Marking boycott officially called off
The marking boycott, which was due to start on May 6, has been officially called off by the University and College Union (UCU) after its members voted to accept a two percent pay offer.
83.7 percent of UCU members taking part in the ballot voted for the pay offer for next year while just under 16 percent rejected it.
According to a UCU statement today on May 2, “the dispute is over and the marking boycott off”.
The vote was called after the UCU postponed the start date of the boycott from April 28 to May 6 in consideration of the new pay deal which would offer a two percent increase in salary.
The proposed marking boycott was part of an ongoing pay dispute which started on October 2013 with a series of strikes over a previous one percent pay offer.
Over the past five years, there has been a 13.5 percent loss of university staff’s real wages.
A total of 30,141 votes were counted in the ballot, a turnout of 52.6 percent. 25,239 voted to accept the offer and call off the boycott while 4,902 voted to reject it.
Warwick University released a statement today saying: “Students and staff will both be pleased to hear that the University and College Union (UCU) has, this afternoon Friday 2 May 2014, formally informed the University that ‘…the pay dispute carried over from 2013 is resolved, and the marking boycott due to commence on 6 May will not be implemented. UCU has instructed all its members to work normally.'”
SU president Ben Sundell also reacted positively to the cancellation of the boycott: “It’s very positive that this agreement has been reached, and I’m extremely pleased that a marking boycott will not be impacting our students.”
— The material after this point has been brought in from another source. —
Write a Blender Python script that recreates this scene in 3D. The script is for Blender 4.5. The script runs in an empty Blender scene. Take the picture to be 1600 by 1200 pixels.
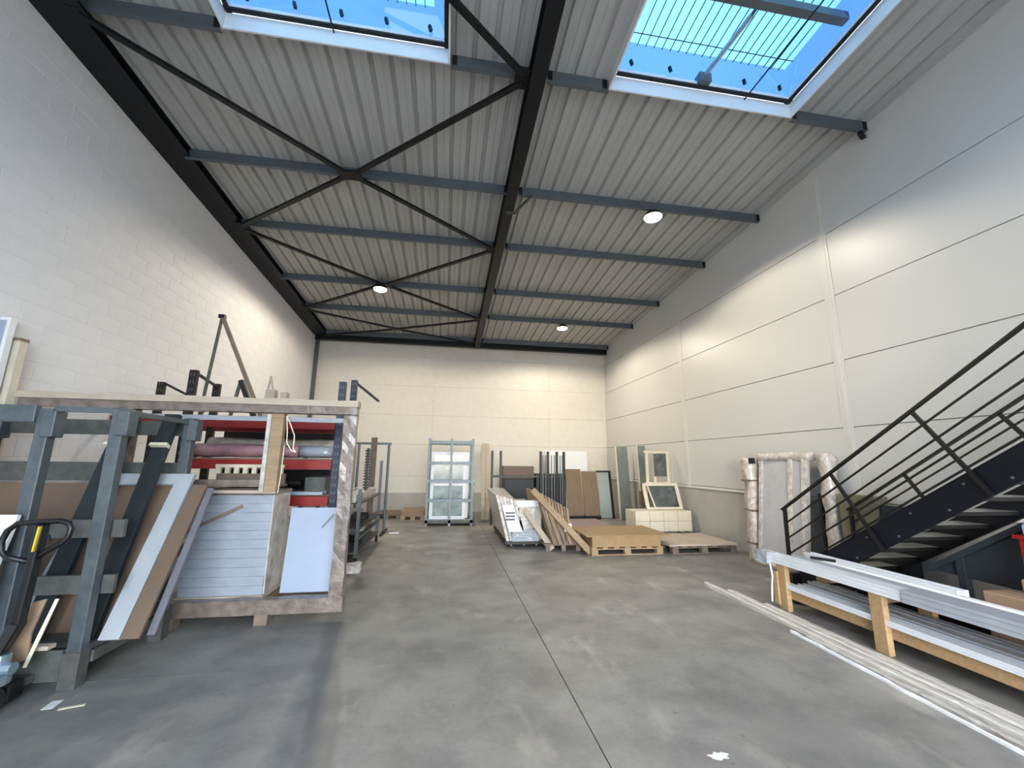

The SU expressed an opposition to the marking boycott in a statement released in April. They stated that while they supported the pay dispute, they could not support “students’ futures being used as leverage in an external pay dispute.”
Miguel Costa Matos, Students’ Union (SU) social sciences faculty representative and Warwick Labour executive however responded in his blog post: “if this University cared about its students and their education, it could have avoided this dispute. It made a choice not to.”
He referred to the threatened lock out in early April which proposed to withhold pay for staff participating in the boycott. He stated that “Universities [then] suddenly found out they could afford to offer double the pay-rise”.
Mr Matos continued to refer to the statement by an independent government organisation that universities have almost £9 billion in reserves as well as Nigel Thrift’s 21 percent pay rise over the past two years.